WHAT YOU NEED TO DO
Restate the whole of the material. Keep every word, and drop the pictures.

--- begin DATASET EXCERPT ---

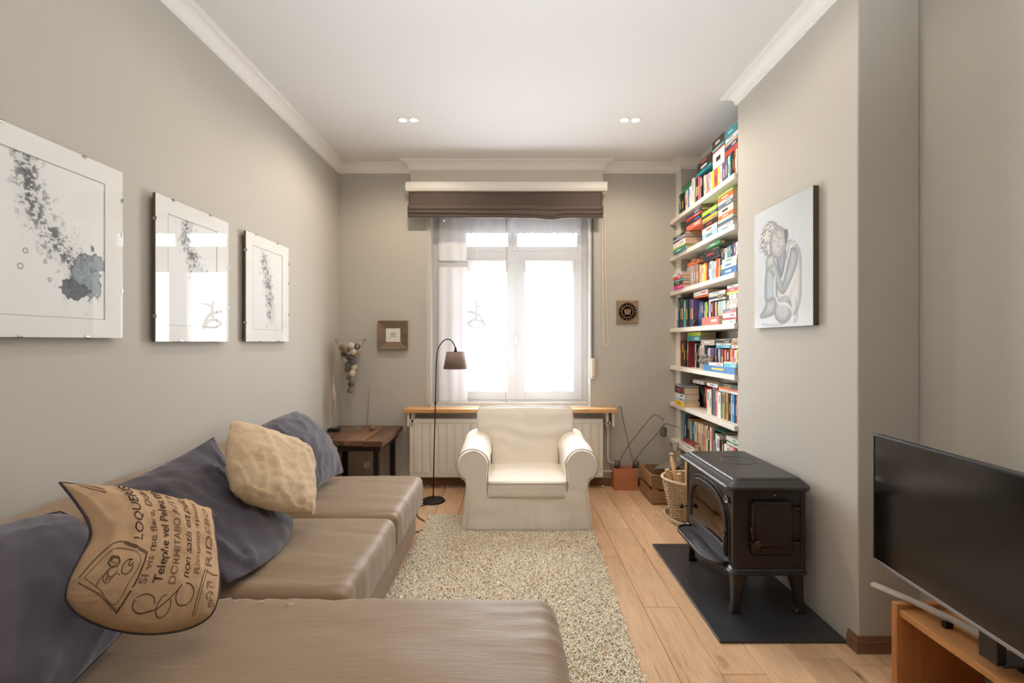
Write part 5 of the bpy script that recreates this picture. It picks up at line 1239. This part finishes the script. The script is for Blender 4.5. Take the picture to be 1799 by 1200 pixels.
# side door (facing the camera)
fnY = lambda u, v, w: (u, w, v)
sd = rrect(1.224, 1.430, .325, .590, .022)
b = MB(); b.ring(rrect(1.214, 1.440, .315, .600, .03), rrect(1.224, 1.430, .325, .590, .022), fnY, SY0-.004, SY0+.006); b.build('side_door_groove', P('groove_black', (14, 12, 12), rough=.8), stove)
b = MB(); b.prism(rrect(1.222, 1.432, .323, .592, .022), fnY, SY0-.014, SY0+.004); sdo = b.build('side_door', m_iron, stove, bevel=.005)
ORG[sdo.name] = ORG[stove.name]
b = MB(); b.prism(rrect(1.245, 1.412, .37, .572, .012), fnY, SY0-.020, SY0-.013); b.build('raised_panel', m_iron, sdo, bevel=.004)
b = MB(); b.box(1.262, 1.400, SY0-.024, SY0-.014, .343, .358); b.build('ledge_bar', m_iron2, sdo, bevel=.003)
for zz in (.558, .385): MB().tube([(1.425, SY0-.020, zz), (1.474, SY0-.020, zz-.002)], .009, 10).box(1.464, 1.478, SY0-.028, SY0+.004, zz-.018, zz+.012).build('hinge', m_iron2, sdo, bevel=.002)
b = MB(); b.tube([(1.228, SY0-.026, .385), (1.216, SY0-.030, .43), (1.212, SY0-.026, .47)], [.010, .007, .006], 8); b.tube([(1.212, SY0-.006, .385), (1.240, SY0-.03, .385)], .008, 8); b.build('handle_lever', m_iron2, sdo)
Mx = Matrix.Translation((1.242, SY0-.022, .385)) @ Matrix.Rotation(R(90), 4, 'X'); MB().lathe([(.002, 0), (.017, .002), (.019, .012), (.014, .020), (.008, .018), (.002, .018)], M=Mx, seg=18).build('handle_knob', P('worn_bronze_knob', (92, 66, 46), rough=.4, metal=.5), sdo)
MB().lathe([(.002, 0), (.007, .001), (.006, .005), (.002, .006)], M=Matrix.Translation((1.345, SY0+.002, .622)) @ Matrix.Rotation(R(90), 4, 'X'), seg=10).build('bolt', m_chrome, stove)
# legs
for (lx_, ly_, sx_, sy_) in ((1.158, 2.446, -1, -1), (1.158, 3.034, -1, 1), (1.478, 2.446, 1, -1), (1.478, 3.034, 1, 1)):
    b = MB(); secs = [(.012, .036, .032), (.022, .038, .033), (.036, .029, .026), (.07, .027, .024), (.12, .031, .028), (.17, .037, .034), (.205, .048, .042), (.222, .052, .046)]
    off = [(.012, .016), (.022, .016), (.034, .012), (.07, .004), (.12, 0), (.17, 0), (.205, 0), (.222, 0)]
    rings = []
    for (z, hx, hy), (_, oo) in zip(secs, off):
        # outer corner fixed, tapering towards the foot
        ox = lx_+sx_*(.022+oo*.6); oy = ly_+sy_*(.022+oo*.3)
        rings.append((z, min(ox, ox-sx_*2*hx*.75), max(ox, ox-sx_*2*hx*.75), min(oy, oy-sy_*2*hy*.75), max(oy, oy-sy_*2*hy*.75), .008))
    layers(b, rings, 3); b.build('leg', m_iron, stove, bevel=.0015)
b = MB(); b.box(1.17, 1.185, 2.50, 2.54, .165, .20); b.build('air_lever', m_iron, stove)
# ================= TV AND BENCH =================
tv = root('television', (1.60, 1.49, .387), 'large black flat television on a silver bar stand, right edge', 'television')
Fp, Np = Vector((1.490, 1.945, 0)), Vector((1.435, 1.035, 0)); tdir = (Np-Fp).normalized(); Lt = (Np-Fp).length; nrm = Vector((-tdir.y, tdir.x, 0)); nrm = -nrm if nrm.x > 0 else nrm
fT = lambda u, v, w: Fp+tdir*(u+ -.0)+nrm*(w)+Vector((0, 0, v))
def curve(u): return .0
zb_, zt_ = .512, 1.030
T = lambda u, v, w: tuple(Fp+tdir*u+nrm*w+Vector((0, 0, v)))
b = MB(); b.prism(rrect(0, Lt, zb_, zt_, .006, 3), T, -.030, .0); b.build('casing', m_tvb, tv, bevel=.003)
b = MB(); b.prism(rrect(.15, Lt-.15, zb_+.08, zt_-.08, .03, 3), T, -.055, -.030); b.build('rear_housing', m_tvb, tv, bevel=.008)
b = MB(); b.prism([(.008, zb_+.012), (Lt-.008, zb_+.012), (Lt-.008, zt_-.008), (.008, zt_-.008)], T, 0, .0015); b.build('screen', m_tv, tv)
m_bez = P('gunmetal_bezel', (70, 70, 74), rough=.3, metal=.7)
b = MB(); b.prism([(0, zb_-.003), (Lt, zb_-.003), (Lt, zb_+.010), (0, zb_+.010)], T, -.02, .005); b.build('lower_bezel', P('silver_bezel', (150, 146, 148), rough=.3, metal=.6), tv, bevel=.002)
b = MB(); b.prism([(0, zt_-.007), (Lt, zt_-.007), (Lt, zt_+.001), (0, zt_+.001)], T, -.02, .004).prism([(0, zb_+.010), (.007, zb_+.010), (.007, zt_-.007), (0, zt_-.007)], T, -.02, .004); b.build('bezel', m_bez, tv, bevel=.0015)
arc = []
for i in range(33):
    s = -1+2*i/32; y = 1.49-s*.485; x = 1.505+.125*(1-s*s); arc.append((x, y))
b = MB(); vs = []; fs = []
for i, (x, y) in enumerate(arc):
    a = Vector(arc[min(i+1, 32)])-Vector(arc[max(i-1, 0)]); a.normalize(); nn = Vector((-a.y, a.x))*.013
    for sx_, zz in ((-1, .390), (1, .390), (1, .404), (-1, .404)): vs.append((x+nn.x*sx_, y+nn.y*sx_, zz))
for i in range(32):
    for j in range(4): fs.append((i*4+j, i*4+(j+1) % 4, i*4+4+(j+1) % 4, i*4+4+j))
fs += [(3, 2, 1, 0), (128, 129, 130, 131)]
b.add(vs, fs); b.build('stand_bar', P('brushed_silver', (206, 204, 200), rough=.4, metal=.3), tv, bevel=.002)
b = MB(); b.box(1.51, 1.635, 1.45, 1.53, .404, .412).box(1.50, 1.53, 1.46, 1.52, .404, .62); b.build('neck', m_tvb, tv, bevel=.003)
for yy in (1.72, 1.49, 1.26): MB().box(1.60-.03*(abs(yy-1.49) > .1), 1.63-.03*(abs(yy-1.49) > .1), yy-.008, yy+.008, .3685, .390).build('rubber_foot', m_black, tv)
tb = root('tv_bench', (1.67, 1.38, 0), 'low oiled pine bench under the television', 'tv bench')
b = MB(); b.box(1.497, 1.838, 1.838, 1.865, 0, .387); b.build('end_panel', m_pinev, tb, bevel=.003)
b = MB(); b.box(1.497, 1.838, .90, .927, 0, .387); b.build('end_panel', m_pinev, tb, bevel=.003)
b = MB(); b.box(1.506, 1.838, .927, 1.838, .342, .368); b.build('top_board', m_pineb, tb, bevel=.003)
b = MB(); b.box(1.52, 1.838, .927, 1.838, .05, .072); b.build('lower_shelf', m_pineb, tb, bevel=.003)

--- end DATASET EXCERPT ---

REPLY TO THE TASK
Write part 5 of the bpy script that recreates this picture. It picks up at line 1239. This part finishes the script. The script is for Blender 4.5. Take the picture to be 1799 by 1200 pixels.
# side door (facing the camera)
fnY = lambda u, v, w: (u, w, v)
sd = rrect(1.224, 1.430, .325, .590, .022)
b = MB(); b.ring(rrect(1.214, 1.440, .315, .600, .03), rrect(1.224, 1.430, .325, .590, .022), fnY, SY0-.004, SY0+.006); b.build('side_door_groove', P('groove_black', (14, 12, 12), rough=.8), stove)
b = MB(); b.prism(rrect(1.222, 1.432, .323, .592, .022), fnY, SY0-.014, SY0+.004); sdo = b.build('side_door', m_iron, stove, bevel=.005)
ORG[sdo.name] = ORG[stove.name]
b = MB(); b.prism(rrect(1.245, 1.412, .37, .572, .012), fnY, SY0-.020, SY0-.013); b.build('raised_panel', m_iron, sdo, bevel=.004)
b = MB(); b.box(1.262, 1.400, SY0-.024, SY0-.014, .343, .358); b.build('ledge_bar', m_iron2, sdo, bevel=.003)
for zz in (.558, .385): MB().tube([(1.425, SY0-.020, zz), (1.474, SY0-.020, zz-.002)], .009, 10).box(1.464, 1.478, SY0-.028, SY0+.004, zz-.018, zz+.012).build('hinge', m_iron2, sdo, bevel=.002)
b = MB(); b.tube([(1.228, SY0-.026, .385), (1.216, SY0-.030, .43), (1.212, SY0-.026, .47)], [.010, .007, .006], 8); b.tube([(1.212, SY0-.006, .385), (1.240, SY0-.03, .385)], .008, 8); b.build('handle_lever', m_iron2, sdo)
Mx = Matrix.Translation((1.242, SY0-.022, .385)) @ Matrix.Rotation(R(90), 4, 'X'); MB().lathe([(.002, 0), (.017, .002), (.019, .012), (.014, .020), (.008, .018), (.002, .018)], M=Mx, seg=18).build('handle_knob', P('worn_bronze_knob', (92, 66, 46), rough=.4, metal=.5), sdo)
MB().lathe([(.002, 0), (.007, .001), (.006, .005), (.002, .006)], M=Matrix.Translation((1.345, SY0+.002, .622)) @ Matrix.Rotation(R(90), 4, 'X'), seg=10).build('bolt', m_chrome, stove)
# legs
for (lx_, ly_, sx_, sy_) in ((1.158, 2.446, -1, -1), (1.158, 3.034, -1, 1), (1.478, 2.446, 1, -1), (1.478, 3.034, 1, 1)):
    b = MB(); secs = [(.012, .036, .032), (.022, .038, .033), (.036, .029, .026), (.07, .027, .024), (.12, .031, .028), (.17, .037, .034), (.205, .048, .042), (.222, .052, .046)]
    off = [(.012, .016), (.022, .016), (.034, .012), (.07, .004), (.12, 0), (.17, 0), (.205, 0), (.222, 0)]
    rings = []
    for (z, hx, hy), (_, oo) in zip(secs, off):
        # outer corner fixed, tapering towards the foot
        ox = lx_+sx_*(.022+oo*.6); oy = ly_+sy_*(.022+oo*.3)
        rings.append((z, min(ox, ox-sx_*2*hx*.75), max(ox, ox-sx_*2*hx*.75), min(oy, oy-sy_*2*hy*.75), max(oy, oy-sy_*2*hy*.75), .008))
    layers(b, rings, 3); b.build('leg', m_iron, stove, bevel=.0015)
b = MB(); b.box(1.17, 1.185, 2.50, 2.54, .165, .20); b.build('air_lever', m_iron, stove)
# ================= TV AND BENCH =================
tv = root('television', (1.60, 1.49, .387), 'large black flat television on a silver bar stand, right edge', 'television')
Fp, Np = Vector((1.490, 1.945, 0)), Vector((1.435, 1.035, 0)); tdir = (Np-Fp).normalized(); Lt = (Np-Fp).length; nrm = Vector((-tdir.y, tdir.x, 0)); nrm = -nrm if nrm.x > 0 else nrm
fT = lambda u, v, w: Fp+tdir*(u+ -.0)+nrm*(w)+Vector((0, 0, v))
def curve(u): return .0
zb_, zt_ = .512, 1.030
T = lambda u, v, w: tuple(Fp+tdir*u+nrm*w+Vector((0, 0, v)))
b = MB(); b.prism(rrect(0, Lt, zb_, zt_, .006, 3), T, -.030, .0); b.build('casing', m_tvb, tv, bevel=.003)
b = MB(); b.prism(rrect(.15, Lt-.15, zb_+.08, zt_-.08, .03, 3), T, -.055, -.030); b.build('rear_housing', m_tvb, tv, bevel=.008)
b = MB(); b.prism([(.008, zb_+.012), (Lt-.008, zb_+.012), (Lt-.008, zt_-.008), (.008, zt_-.008)], T, 0, .0015); b.build('screen', m_tv, tv)
m_bez = P('gunmetal_bezel', (70, 70, 74), rough=.3, metal=.7)
b = MB(); b.prism([(0, zb_-.003), (Lt, zb_-.003), (Lt, zb_+.010), (0, zb_+.010)], T, -.02, .005); b.build('lower_bezel', P('silver_bezel', (150, 146, 148), rough=.3, metal=.6), tv, bevel=.002)
b = MB(); b.prism([(0, zt_-.007), (Lt, zt_-.007), (Lt, zt_+.001), (0, zt_+.001)], T, -.02, .004).prism([(0, zb_+.010), (.007, zb_+.010), (.007, zt_-.007), (0, zt_-.007)], T, -.02, .004); b.build('bezel', m_bez, tv, bevel=.0015)
arc = []
for i in range(33):
    s = -1+2*i/32; y = 1.49-s*.485; x = 1.505+.125*(1-s*s); arc.append((x, y))
b = MB(); vs = []; fs = []
for i, (x, y) in enumerate(arc):
    a = Vector(arc[min(i+1, 32)])-Vector(arc[max(i-1, 0)]); a.normalize(); nn = Vector((-a.y, a.x))*.013
    for sx_, zz in ((-1, .390), (1, .390), (1, .404), (-1, .404)): vs.append((x+nn.x*sx_, y+nn.y*sx_, zz))
for i in range(32):
    for j in range(4): fs.append((i*4+j, i*4+(j+1) % 4, i*4+4+(j+1) % 4, i*4+4+j))
fs += [(3, 2, 1, 0), (128, 129, 130, 131)]
b.add(vs, fs); b.build('stand_bar', P('brushed_silver', (206, 204, 200), rough=.4, metal=.3), tv, bevel=.002)
b = MB(); b.box(1.51, 1.635, 1.45, 1.53, .404, .412).box(1.50, 1.53, 1.46, 1.52, .404, .62); b.build('neck', m_tvb, tv, bevel=.003)
for yy in (1.72, 1.49, 1.26): MB().box(1.60-.03*(abs(yy-1.49) > .1), 1.63-.03*(abs(yy-1.49) > .1), yy-.008, yy+.008, .3685, .390).build('rubber_foot', m_black, tv)
tb = root('tv_bench', (1.67, 1.38, 0), 'low oiled pine bench under the television', 'tv bench')
b = MB(); b.box(1.497, 1.838, 1.838, 1.865, 0, .387); b.build('end_panel', m_pinev, tb, bevel=.003)
b = MB(); b.box(1.497, 1.838, .90, .927, 0, .387); b.build('end_panel', m_pinev, tb, bevel=.003)
b = MB(); b.box(1.506, 1.838, .927, 1.838, .342, .368); b.build('top_board', m_pineb, tb, bevel=.003)
b = MB(); b.box(1.52, 1.838, .927, 1.838, .05, .072); b.build('lower_shelf', m_pineb, tb, bevel=.003)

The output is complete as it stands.